New concern for jobs

Unions fear BiFab being squeezed by foreign bidders

Battle for BiFab

BiFab workers demonstrated last year to save jobs (pic: Terry Murden)


Trade unions have warned that the prospect of no work coming to Fife from two major Scottish offshore renewables projects would be ‘an absolute scandal’.

The Moray East and Kincardine offshore wind farm projects have a total value of around £2.8 billion and the Canadian company DF Barnes, brought in by the Scottish government last year to acquire the BiFab yards at Methil and Burntisland in Fife, and Arnish in the Western Isles, has been actively pursuing contracts from both.

However, the fabrication work for five platforms supporting the Kincardine project have been awarded by procurement firm Cobra Wind International to the Spanish state shipbuilder Nevantia.  

The Moray East project procurement firm GeoSea DEME has awarded contracts for one hundred turbine jackets to UAE fabricator Lamprell and Belgian steel constructor Smulders.

GMB and Unite understand that DF Barnes remains in negotiations to secure a portion of the fabrications work from the contracts allocated to both Smulders and Nevantia.

In a joint statement, GMB Scotland Secretary Gary Smith and Unite Scotland Secretary Pat Rafferty said: “There is a real possibility the yards in Fife could end up with nothing from the Moray East and Kincardine projects, which would be an absolute scandal.

“We believe DF Barnes and the Scottish Government are fighting hard to secure contracts but they are trying to negotiate their way through a spaghetti bowl of vested interest groups with established supply chains of preference.

“The truth is that state funded European energy and engineering firms, backed by Far East finance and Middle East sovereign wealth funds, are carving-up thousands of jobs and billions of pounds from our renewables sector.
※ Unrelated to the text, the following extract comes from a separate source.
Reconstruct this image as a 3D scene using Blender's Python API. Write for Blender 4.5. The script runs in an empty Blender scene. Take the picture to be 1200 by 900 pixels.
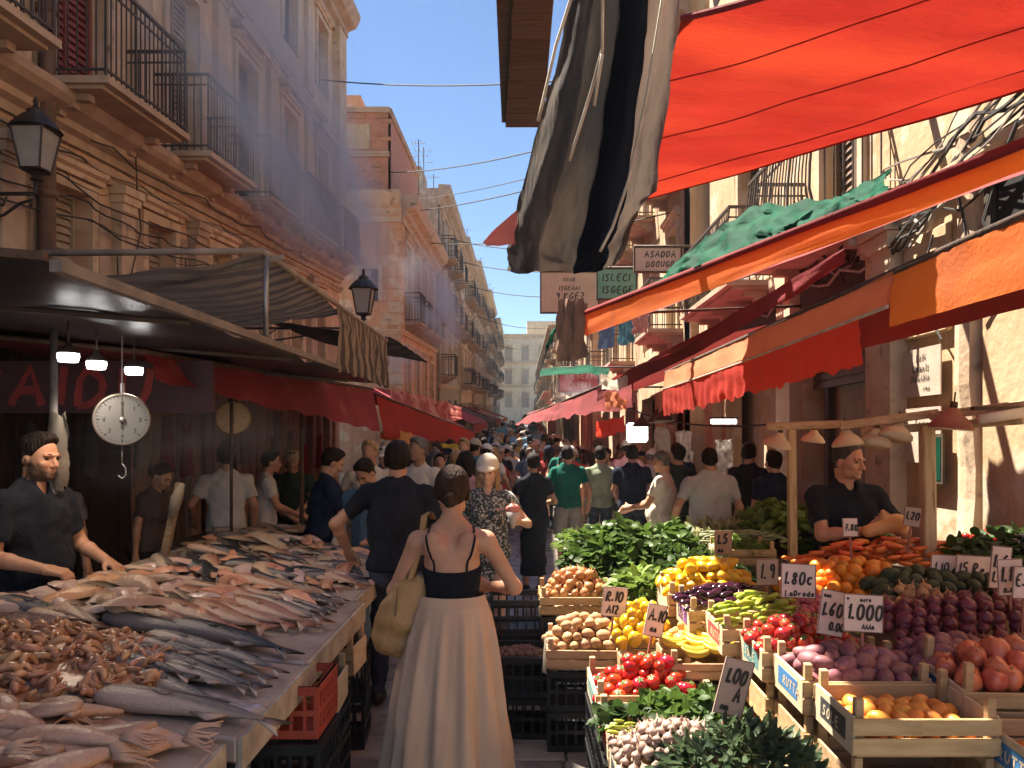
import bpy, bmesh, math, random
import numpy as np
from mathutils import Vector, Matrix, Euler, noise as mnoise
RND = random.Random(11)
V = Vector
sc = bpy.context.scene
col = sc.collection

# ------------------------------------------------------------------ camera
EYE = 1.8
FPX, CX, CY = 900.0, 605.0, 518.0          # focal length and principal point measured on the 1200 px wide photograph
cam_d = bpy.data.cameras.new('camera')
cam = bpy.data.objects.new('camera', cam_d)
col.objects.link(cam)
cam.location = (0, 0, EYE)
cam.rotation_euler = (math.radians(90), 0, 0)
cam_d.sensor_width = 36
cam_d.lens = FPX / 1200 * 36
cam_d.shift_x = (600 - CX) / 1200
cam_d.shift_y = (CY - 450) / 1200
cam_d.clip_start = 0.05
cam_d.clip_end = 2000
sc.camera = cam

# ------------------------------------------------------------------ light
SUN_AZ, SUN_EL = 45.0, 62.0                # degrees left of the street's direction, degrees up
to_sun = V((-math.sin(math.radians(SUN_AZ)) * math.cos(math.radians(SUN_EL)),
            math.cos(math.radians(SUN_AZ)) * math.cos(math.radians(SUN_EL)),
            math.sin(math.radians(SUN_EL))))
w = bpy.data.worlds.new('World')
sc.world = w
w.use_nodes = True
nt = w.node_tree
sky = nt.nodes.new('ShaderNodeTexSky')
sky.sky_type = 'NISHITA'
sky.sun_disc = False
sky.sun_elevation = math.radians(SUN_EL)
sky.sun_rotation = math.radians(-SUN_AZ)
sky.altitude = 200
sky.air_density = 0.9
sky.dust_density = 0.0
sky.ozone_density = 3.6
nt.links.new(sky.outputs[0], nt.nodes['Background'].inputs[0])
nt.nodes['Background'].inputs[1].default_value = 0.038
sd = bpy.data.lights.new('sun', 'SUN')
sd.energy = 4.6
sd.angle = math.radians(0.5)
sd.color = (1.0, 0.89, 0.74)
sun = bpy.data.objects.new('sun', sd)
col.objects.link(sun)
sun.rotation_euler = to_sun.to_track_quat('Z', 'Y').to_euler()
sun.location = (-20, 30, 40)
sc.view_settings.view_transform = 'Standard'
sc.view_settings.look = 'None'
sc.view_settings.exposure = 2.3
sc.view_settings.gamma = 1.0
sc.cycles.max_bounces = 7
sc.cycles.diffuse_bounces = 4
sc.cycles.transmission_bounces = 4
sc.cycles.transparent_max_bounces = 8
sc.cycles.volume_bounces = 1
sc.cycles.use_denoising = True

# ------------------------------------------------------------------ helpers
def at(u, v, Y):
    return V(((u - CX) / FPX * Y, Y, EYE - (v - CY) / FPX * Y))

def tag(o, label=None, cat=None, group=None, kind=None):
    if label: o['label'] = label
    if cat: o['category'] = cat
    if group: o['group'] = group
    if kind: o['kind'] = kind
    return o

def empty(name, loc=(0, 0, 0), rz=0.0, label=None, cat=None, group=None, parent=None):
    o = bpy.data.objects.new(name, None)
    o.empty_display_size = 0.1
    o.location = loc
    o.rotation_euler = (0, 0, rz)
    col.objects.link(o)
    if parent: o.parent = parent
    return tag(o, label, cat, group)

def link(name, me, mat=None, parent=None, loc=None, rot=None, scale=None):
    o = bpy.data.objects.new(name, me)
    col.objects.link(o)
    if mat is not None and len(me.materials) == 0:
        me.materials.append(mat)
    elif mat is not None and me.materials[0] is not mat:
        o.material_slots[0].link = 'OBJECT'
        o.material_slots[0].material = mat
    if parent: o.parent = parent
    if loc is not None: o.location = loc
    if rot is not None: o.rotation_euler = rot
    if scale is not None: o.scale = scale if hasattr(scale, '__len__') else (scale,) * 3
    return o

def recolour(o, mat):
    o.material_slots[0].link = 'OBJECT'
    o.material_slots[0].material = mat

def copy_tree(o, parent=None):
    c = o.copy()
    col.objects.link(c)
    if parent: c.parent = parent
    for ch in list(o.children):
        copy_tree(ch, c)
    return c

class MB:
    """collects faces of one mesh"""
    def __init__(s, fn=None):
        s.v, s.f, s.fn = [], [], fn
    def vert(s, p):
        s.v.append(tuple(s.fn(*p)) if s.fn else tuple(p))
        return len(s.v) - 1
    def quad(s, *ps):
        s.f.append([s.vert(p) for p in ps])
    def box(s, lo, hi):
        x0, y0, z0 = lo; x1, y1, z1 = hi
        i = [s.vert(p) for p in ((x0,y0,z0),(x1,y0,z0),(x1,y1,z0),(x0,y1,z0),(x0,y0,z1),(x1,y0,z1),(x1,y1,z1),(x0,y1,z1))]
        for q in ((0,3,2,1),(4,5,6,7),(0,1,5,4),(1,2,6,5),(2,3,7,6),(3,0,4,7)):
            s.f.append([i[k] for k in q])
    def bar(s, a, b, wx, wy=None, up=(0, 0, 1)):
        """square bar from a to b"""
        a, b = V(a), V(b); wy = wy or wx
        d = (b - a).normalized(); u = V(up)
        if abs(d.dot(u)) > .98: u = V((0, 1, 0))
        sx = d.cross(u).normalized() * wx / 2; sy = sx.cross(d).normalized() * wy / 2
        i = [s.vert(p) for p in (a-sx-sy, a+sx-sy, a+sx+sy, a-sx+sy, b-sx-sy, b+sx-sy, b+sx+sy, b-sx+sy)]
        for q in ((0,3,2,1),(4,5,6,7),(0,1,5,4),(1,2,6,5),(2,3,7,6),(3,0,4,7)):
            s.f.append([i[k] for k in q])
    def tube(s, pts, r, n=6, cap=True):
        pts = [V(p) for p in pts]
        rs = r if hasattr(r, '__len__') else [r] * len(pts)
        rings = []
        u = None
        for i, p in enumerate(pts):
            d = (pts[min(i+1, len(pts)-1)] - pts[max(i-1, 0)])
            d = d.normalized() if d.length > 1e-9 else V((0, 0, 1))
            if u is None:
                u = d.cross(V((0, 0, 1)) if abs(d.z) < .9 else V((1, 0, 0))).normalized()
            else:
                u = (u - d * u.dot(d))
                u = u.normalized() if u.length > 1e-6 else d.orthogonal().normalized()
            w_ = d.cross(u)
            rings.append([s.vert(p + (u * math.cos(2*math.pi*k/n) + w_ * math.sin(2*math.pi*k/n)) * rs[i]) for k in range(n)])
        for a, b in zip(rings, rings[1:]):
            for k in range(n):
                s.f.append([a[k], a[(k+1) % n], b[(k+1) % n], b[k]])
        if cap:
            s.f.append(rings[0][::-1]); s.f.append(rings[-1])
    def lathe(s, prof, n=16, c=(0, 0, 0), axis='z'):
        rings = []
        for r, z in prof:
            ring = []
            for k in range(n):
                a = 2 * math.pi * k / n
                p = (r*math.cos(a), r*math.sin(a), z)
                if axis == 'y': p = (p[0], p[2], p[1])
                ring.append(s.vert((p[0]+c[0], p[1]+c[1], p[2]+c[2])))
            rings.append(ring)
        for a, b in zip(rings, rings[1:]):
            for k in range(n):
                s.f.append([a[k], a[(k+1) % n], b[(k+1) % n], b[k]])
        s.f.append(rings[0][::-1]); s.f.append(rings[-1])
    def grid(s, pts):
        """pts[i][j] points"""
        idx = [[s.vert(p) for p in row] for row in pts]
        for i in range(len(idx)-1):
            for j in range(len(idx[0])-1):
                s.f.append([idx[i][j], idx[i+1][j], idx[i+1][j+1], idx[i][j+1]])
    def mesh(s, name, mat=None, smooth=False):
        me = bpy.data.meshes.new(name)
        me.from_pydata(s.v, [], s.f)
        if smooth:
            me.polygons.foreach_set('use_smooth', [True] * len(me.polygons))
        if mat: me.materials.append(mat)
        me.update()
        return me
    def build(s, name, mat=None, parent=None, smooth=False, loc=None, rot=None):
        return link(name, s.mesh(name, mat, smooth), None, parent, loc, rot)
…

“To working class communities in Burntisland and Methil this doesn’t look anything like a just transition or a green jobs revolution – it looks like a future that’s heavily rigged against their hopes for employment and prosperity.

“The immediate challenge for everyone is to try and break this international stranglehold on the Scottish renewables sector and get work and investment flowing into the Fife yards.”